U.S. government says upcoming WeChat ban won’t target users


The Tencent Holdings Ltd. WeChat app is displayed in the App Store on a smartphone in an arranged photograph taken in Arlington, Virginia, on Friday, Aug. 7, 2020.

Andrew Harrer | Bloomberg | Getty Images

A looming U.S. ban on the Chinese app WeChat won’t target people who use the app to communicate, according to a government court filing Wednesday.

President Donald Trump issued orders on August 6 that targeted WeChat and TikTok as purported national-security threats and imposed a September 20 deadline for the Commerce Department to draft specific measures for blocking “transactions” with the Chinese owners of the apps.

The nonprofit U.S. WeChat Users Alliance and several people who say they rely on the app for work, worship and staying in touch with relatives in China sued to stop the ban in federal court in California. The suit says the ban violates its U.S. users’ freedom of speech, free exercise of religion and other constitutional rights.

The WeChat users, who say they are not affiliated with WeChat or its parent company, Tencent, are seeking an injunction against the order, and a hearing is scheduled for Thursday.

WeChat users in the U.S. depend on the app to talk to friends, family and colleagues in China, where the messaging, payments and social media app is widely used. It has several million users in the U.S.

The Justice Department said in the Wednesday filing that the Commerce Department “does not intend to take actions that would target persons or groups whose only connection with WeChat is their use or downloading of the app to convey personal or business information between users.” It added that such users would not be exposed to “criminal or civil liability.”

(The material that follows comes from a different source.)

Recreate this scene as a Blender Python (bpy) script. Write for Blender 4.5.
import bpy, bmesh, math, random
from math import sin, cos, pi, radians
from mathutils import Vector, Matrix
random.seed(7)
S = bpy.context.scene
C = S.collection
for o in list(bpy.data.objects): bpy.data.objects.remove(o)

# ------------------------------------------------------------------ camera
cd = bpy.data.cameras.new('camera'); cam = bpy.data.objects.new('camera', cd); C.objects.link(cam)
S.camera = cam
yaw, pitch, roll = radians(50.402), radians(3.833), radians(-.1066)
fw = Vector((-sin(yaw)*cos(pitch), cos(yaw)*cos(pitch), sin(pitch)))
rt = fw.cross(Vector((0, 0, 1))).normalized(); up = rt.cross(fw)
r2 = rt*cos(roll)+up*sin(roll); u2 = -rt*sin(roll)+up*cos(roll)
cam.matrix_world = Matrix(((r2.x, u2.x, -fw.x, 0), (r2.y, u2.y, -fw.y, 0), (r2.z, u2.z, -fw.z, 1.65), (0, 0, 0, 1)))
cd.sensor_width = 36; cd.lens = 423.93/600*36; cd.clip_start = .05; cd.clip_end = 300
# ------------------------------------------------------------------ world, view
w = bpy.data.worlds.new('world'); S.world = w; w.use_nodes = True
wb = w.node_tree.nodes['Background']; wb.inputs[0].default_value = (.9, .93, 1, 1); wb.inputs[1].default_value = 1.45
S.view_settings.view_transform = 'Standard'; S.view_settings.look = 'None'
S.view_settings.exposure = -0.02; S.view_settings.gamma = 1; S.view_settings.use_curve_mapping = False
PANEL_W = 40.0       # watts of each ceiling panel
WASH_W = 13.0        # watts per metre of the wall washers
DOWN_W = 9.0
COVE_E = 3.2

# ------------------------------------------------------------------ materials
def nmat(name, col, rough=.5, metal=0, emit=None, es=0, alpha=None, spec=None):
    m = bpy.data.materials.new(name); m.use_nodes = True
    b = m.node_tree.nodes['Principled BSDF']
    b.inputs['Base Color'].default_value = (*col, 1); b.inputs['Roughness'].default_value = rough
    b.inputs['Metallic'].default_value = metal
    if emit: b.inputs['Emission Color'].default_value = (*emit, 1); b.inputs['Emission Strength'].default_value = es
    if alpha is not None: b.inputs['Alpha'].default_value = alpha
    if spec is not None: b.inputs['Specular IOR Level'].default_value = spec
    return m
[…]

The government filing said that using and downloading the app to communicate won’t be a banned transaction, although messaging on the app could be “directly or indirectly impaired” by the ban.

The Justice Department’s filing said that these “assurances largely address” concerns raised by the plaintiffs who called for an injunction.

The lead lawyer for the WeChat users, Michael Bien, said in an interview that the plaintiffs will be filing a response later Wednesday.